For Joe Dee, the current downturn is a reminder of the cyclicality that he saw in his family’s oil and oil services business during his formative years. His great-grandfather founded Illinois Basin-focused Dee Drilling Co. in Mt. Carmel, Illinois, in 1939. Dee grew up working in that business, cleaning oil tools, painting tank batteries, repairing equipment and working on rigs.

At the University of Illinois, Dee majored in finance and after graduation joined Royal Dutch Shell’s internal finance and management consulting team and, later, its M&A group. He then returned to school, entering the MBA program at the University of Pennsylvania’s Wharton School and interning for Shell at its headquarters in The Hague, Netherlands. Dee’s perspectives range from work as low man on the rig totem pole at a small private company, to providing investment analysis to a global energy giant’s executive team.

After Wharton, he joined Cadent Energy Partners LLC, a private-equity manager based in Stamford, Connecticut, that invests in small to medium-sized energy companies. Founded by former principals of First Reserve, Cadent was formed in 2003 and now manages a pool of about $700 million of private equity.

Dee moved to Houston in 2010. Today he is a director of portfolio companies Liberty Lift, Sherwood and Torqued-Up. He was a director of Pipeline Supply & Service until its sale in 2013. Additionally, he serves on the board of the Houston Private Equity Association.

In a recent interview, Dee discussed Cadent’s strategy.

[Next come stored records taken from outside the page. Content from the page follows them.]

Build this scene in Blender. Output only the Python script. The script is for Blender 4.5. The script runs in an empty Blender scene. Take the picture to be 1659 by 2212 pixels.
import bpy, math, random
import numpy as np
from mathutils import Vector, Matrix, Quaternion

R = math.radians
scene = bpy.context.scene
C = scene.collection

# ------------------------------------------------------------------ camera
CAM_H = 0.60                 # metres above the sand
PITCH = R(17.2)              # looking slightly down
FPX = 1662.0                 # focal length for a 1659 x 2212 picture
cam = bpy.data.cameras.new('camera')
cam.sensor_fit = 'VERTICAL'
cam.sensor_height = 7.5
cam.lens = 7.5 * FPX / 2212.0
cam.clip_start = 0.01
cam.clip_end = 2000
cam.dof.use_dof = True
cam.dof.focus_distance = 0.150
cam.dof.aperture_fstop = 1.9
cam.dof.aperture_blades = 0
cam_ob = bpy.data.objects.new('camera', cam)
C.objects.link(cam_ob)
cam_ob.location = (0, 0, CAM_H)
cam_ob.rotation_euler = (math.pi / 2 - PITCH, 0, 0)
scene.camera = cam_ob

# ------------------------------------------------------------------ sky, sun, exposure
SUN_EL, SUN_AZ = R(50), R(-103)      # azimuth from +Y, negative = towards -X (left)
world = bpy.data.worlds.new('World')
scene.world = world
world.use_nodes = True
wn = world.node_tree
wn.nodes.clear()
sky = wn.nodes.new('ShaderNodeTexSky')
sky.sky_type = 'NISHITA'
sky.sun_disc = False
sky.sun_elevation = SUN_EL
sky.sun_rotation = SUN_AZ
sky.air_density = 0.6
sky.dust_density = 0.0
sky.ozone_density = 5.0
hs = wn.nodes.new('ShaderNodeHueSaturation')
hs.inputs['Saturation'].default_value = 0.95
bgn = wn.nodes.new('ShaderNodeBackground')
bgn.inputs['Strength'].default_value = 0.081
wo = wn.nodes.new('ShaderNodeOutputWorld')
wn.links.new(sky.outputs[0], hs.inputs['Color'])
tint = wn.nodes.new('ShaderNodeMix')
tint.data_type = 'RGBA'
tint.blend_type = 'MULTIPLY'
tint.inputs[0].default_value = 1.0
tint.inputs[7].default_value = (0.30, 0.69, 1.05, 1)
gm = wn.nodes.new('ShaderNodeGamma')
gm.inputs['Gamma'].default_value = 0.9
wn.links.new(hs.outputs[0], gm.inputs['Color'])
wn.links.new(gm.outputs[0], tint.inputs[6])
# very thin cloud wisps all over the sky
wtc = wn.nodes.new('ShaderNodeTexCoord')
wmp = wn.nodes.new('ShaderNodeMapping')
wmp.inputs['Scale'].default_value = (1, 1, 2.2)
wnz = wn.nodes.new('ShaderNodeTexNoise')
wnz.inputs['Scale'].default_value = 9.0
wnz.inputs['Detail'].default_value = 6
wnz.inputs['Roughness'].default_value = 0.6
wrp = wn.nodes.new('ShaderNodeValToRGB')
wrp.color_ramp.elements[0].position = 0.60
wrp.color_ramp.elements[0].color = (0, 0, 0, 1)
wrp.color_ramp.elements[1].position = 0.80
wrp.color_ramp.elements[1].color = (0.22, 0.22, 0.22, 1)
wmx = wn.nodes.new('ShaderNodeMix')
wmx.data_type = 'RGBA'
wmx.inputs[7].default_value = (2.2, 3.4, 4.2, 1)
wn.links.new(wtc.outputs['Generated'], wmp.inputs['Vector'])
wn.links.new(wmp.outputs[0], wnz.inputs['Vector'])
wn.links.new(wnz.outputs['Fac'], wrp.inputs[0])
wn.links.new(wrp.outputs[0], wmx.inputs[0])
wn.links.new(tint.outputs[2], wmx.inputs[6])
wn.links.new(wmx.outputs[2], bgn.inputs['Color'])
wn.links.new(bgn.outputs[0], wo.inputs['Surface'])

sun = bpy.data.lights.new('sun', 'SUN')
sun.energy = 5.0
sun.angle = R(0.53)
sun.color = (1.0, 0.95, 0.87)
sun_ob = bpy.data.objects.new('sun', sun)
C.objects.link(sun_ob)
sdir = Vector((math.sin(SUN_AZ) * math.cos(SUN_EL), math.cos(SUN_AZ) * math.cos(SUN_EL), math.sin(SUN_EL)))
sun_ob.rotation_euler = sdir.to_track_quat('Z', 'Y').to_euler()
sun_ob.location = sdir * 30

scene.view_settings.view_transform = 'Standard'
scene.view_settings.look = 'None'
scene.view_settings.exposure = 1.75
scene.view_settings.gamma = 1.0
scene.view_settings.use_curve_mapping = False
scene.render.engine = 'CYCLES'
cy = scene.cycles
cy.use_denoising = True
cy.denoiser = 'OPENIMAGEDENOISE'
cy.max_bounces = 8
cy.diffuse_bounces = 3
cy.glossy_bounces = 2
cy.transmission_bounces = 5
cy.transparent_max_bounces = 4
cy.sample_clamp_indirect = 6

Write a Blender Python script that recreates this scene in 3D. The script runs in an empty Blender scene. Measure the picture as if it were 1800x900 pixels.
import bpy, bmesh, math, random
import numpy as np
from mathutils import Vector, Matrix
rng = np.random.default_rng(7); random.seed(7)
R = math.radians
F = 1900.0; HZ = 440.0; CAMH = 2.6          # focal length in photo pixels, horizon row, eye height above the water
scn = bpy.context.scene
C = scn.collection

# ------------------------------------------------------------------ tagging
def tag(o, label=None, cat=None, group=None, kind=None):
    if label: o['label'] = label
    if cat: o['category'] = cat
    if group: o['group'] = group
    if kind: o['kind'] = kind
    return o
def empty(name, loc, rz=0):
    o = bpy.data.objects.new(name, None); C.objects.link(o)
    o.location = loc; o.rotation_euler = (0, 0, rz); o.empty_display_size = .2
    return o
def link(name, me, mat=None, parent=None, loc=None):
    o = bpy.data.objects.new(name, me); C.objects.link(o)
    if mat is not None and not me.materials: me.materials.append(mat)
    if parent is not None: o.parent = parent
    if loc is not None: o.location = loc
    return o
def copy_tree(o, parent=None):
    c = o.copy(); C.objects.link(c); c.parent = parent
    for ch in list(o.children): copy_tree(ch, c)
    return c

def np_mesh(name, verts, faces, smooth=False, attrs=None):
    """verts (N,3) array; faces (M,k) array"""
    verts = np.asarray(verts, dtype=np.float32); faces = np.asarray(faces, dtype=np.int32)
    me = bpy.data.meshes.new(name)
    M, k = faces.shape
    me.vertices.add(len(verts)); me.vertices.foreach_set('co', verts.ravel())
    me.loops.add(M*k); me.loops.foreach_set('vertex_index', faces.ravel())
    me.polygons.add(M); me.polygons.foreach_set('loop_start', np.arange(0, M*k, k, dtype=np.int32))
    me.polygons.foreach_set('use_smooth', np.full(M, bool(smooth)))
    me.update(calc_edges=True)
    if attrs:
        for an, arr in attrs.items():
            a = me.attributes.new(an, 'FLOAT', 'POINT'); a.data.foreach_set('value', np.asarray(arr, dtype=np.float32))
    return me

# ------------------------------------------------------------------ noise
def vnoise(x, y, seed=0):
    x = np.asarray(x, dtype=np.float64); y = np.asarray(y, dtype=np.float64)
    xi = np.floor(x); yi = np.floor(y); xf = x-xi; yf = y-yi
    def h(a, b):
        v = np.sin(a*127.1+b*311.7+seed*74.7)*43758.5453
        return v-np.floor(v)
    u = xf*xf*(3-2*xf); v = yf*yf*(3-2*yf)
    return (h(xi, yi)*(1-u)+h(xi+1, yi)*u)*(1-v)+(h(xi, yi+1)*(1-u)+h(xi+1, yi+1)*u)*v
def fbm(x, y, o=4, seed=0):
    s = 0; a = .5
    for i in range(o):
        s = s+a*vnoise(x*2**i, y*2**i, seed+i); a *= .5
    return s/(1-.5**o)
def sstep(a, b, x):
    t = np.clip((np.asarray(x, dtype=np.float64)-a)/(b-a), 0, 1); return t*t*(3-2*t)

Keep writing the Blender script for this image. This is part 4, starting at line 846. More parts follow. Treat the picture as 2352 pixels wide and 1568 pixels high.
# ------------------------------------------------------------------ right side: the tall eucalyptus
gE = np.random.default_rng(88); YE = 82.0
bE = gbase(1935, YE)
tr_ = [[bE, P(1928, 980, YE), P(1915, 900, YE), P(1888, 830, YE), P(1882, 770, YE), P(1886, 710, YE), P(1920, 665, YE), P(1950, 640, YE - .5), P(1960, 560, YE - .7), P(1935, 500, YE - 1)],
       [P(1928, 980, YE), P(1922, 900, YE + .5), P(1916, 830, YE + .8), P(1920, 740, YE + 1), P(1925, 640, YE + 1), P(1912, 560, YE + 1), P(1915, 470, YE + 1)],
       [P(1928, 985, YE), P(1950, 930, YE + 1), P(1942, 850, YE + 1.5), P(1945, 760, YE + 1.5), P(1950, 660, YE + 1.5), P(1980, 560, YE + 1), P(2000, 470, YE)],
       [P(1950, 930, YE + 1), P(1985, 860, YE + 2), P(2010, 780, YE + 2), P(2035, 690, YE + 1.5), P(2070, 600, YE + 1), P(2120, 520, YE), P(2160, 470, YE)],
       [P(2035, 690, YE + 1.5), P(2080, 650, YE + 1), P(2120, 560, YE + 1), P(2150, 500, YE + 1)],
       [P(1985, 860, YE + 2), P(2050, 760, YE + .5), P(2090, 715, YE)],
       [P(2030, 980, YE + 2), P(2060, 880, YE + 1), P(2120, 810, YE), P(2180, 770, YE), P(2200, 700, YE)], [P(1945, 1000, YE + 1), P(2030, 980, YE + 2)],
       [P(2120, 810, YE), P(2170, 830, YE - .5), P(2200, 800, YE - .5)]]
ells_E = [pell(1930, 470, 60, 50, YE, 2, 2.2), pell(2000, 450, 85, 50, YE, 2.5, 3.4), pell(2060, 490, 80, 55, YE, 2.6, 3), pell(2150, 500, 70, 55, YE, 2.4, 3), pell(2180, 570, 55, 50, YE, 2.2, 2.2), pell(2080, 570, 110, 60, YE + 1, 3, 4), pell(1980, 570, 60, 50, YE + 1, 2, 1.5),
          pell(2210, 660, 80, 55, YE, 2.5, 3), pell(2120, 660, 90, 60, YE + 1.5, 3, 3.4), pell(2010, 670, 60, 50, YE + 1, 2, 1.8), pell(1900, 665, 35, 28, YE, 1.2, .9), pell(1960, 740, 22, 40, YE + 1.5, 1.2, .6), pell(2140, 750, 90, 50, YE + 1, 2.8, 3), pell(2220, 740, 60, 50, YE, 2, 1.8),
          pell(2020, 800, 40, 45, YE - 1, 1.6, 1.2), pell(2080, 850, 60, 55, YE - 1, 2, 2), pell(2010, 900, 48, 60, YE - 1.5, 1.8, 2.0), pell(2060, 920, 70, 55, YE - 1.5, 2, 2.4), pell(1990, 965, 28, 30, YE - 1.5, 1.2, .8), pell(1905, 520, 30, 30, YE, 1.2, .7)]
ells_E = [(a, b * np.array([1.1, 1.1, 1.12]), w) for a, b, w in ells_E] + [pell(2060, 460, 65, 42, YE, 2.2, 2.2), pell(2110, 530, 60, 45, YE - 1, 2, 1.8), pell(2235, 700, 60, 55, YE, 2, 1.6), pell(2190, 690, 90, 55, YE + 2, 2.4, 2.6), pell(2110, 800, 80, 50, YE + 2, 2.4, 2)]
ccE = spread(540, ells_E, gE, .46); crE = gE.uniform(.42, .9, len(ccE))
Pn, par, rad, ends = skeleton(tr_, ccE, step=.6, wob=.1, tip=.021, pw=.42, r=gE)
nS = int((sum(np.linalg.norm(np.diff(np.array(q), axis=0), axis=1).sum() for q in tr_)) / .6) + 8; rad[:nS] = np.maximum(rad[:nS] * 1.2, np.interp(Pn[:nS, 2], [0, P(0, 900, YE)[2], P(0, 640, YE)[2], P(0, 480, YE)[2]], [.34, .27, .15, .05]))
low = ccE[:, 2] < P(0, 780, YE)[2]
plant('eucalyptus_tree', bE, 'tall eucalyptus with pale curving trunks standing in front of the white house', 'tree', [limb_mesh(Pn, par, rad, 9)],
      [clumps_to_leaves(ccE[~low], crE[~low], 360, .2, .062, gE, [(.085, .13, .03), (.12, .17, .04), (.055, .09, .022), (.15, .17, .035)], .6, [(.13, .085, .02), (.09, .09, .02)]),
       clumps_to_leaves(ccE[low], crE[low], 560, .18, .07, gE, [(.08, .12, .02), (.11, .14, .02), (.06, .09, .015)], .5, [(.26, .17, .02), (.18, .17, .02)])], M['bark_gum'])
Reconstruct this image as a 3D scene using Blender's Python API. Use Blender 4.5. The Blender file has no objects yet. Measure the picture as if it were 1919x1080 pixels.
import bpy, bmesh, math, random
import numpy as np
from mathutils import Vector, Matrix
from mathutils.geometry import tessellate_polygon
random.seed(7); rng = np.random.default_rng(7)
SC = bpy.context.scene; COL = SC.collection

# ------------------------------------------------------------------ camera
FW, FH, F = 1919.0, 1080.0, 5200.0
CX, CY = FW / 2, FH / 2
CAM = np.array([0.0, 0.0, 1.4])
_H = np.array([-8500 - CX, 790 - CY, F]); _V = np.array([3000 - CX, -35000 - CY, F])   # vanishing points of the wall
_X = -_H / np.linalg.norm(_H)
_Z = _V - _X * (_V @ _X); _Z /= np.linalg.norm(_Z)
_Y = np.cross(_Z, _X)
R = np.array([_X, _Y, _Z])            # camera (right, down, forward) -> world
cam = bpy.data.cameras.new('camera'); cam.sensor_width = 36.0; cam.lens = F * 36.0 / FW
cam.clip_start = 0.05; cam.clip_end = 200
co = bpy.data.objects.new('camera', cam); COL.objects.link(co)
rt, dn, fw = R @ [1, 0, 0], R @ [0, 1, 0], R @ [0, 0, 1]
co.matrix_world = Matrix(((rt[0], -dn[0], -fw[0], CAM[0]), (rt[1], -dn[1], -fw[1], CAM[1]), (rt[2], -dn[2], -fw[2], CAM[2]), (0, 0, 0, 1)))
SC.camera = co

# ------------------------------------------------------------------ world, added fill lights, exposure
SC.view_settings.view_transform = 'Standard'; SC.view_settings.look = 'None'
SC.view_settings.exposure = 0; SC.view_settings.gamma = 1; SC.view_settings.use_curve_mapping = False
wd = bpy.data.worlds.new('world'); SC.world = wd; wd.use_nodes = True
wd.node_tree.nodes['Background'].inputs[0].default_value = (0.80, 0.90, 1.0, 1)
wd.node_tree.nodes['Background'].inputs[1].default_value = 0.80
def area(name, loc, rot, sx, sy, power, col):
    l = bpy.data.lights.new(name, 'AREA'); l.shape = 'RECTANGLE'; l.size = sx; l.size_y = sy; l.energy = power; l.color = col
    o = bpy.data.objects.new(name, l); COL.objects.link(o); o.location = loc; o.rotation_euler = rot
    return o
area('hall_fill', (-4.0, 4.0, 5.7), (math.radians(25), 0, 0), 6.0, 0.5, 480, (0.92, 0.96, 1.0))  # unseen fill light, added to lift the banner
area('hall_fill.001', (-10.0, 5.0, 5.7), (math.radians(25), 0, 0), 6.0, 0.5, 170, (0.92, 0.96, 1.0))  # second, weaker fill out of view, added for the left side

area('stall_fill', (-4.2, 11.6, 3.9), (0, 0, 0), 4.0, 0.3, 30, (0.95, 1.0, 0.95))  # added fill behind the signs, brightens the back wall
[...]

Investor: What is Cadent’s focus?

Joseph Dee, Cadent Energy Partners Dee: Historically, its investment mandate was broadly defined across the energy spectrum. Going forward, however, we are narrowing our focus away from E&P with controlled investments of $25 million to $75 million in small energy products, services and equipment businesses.

Investor: Why the shift?

Dee: With the advent of horizontal drilling, well costs increased and private-equity firms that focused exclusively on the upstream raised large funds to attract the best managers in the business. Their typical allocation is $200 million to $500 million. We want to play in a space where we have access to the best deals and the best management teams.

Investor: What size fund are you raising currently, and is the market receptive?

Dee: We are targeting $475 million. It’s early, but investors are receptive because of our long track record of successful investment in the energy space, and because now is a great time to enter. We’ve seen a number of potential investors that are now taking a harder look at increasing allocations to the energy space.

Investor: How do you strategize in a downturn?

Dee: It’s a double-edged sword. It creates challenges for the existing portfolio, and we’re compelled to reduce costs and become more efficient. But low prices also create an opportunity to deploy capital at attractive entry points, which in investing is a critical determinant of your success.

Because of our experience with cyclicality, we use conservative valuations and debt levels when we make investments. We like our niche—we are large enough to attract quality teams yet small enough to have an attractive entry point and develop a compelling business plan through reasonable growth assumptions.

In good markets and bad, we aim to partner with our management teams from the start to determine the best way to enter a market and build our businesses. We work closely with our portfolio companies to develop strategy, assemble high-performing teams, create a professional culture and infrastructure and identify optimum exit opportunities.

Investor: An example of how you grow a company?

Dee: Pipeline Supply & Service, a company we purchased in December 2010 and exited in March 2013, is one. The company founder, an entrepreneur, wanted a partner to help professionalize and grow his business. We made a significant investment and brought in a talented COO who transitioned into the CEO role in 18 months. We hired a CFO who led the installation of a professional corporate infrastructure. We made five acquisitions at attractive multiples and took the company from one to 11 locations. We added a board director from Kinder Morgan to help with market outlook and strategy and roughly tripled the revenue and the EBITDA of the company by the time we exited. Pipeline Supply’s distribution business model was attractive because it had a diversified midstream-focused customer base rather than relying on any one geography or construction specialty.

Investor: What general trends do you see?

Dee: With the shift to unconventional resource development, everyone involved has to take a hard look at their business model. All E&Ps are focused on improving efficiencies, driving down well costs and lifting hydrocarbons as cost-effectively as possible. The shift from a geological model to one of how to extract hydrocarbons most efficiently is driving change in the products, services and equipment business.

We think North America will become the marginal producer of oil and gas for the world, and prices will incentivize the growth to supply a robust long-term demand outlook, supported by a desire for emerging economies to improve their standards of living.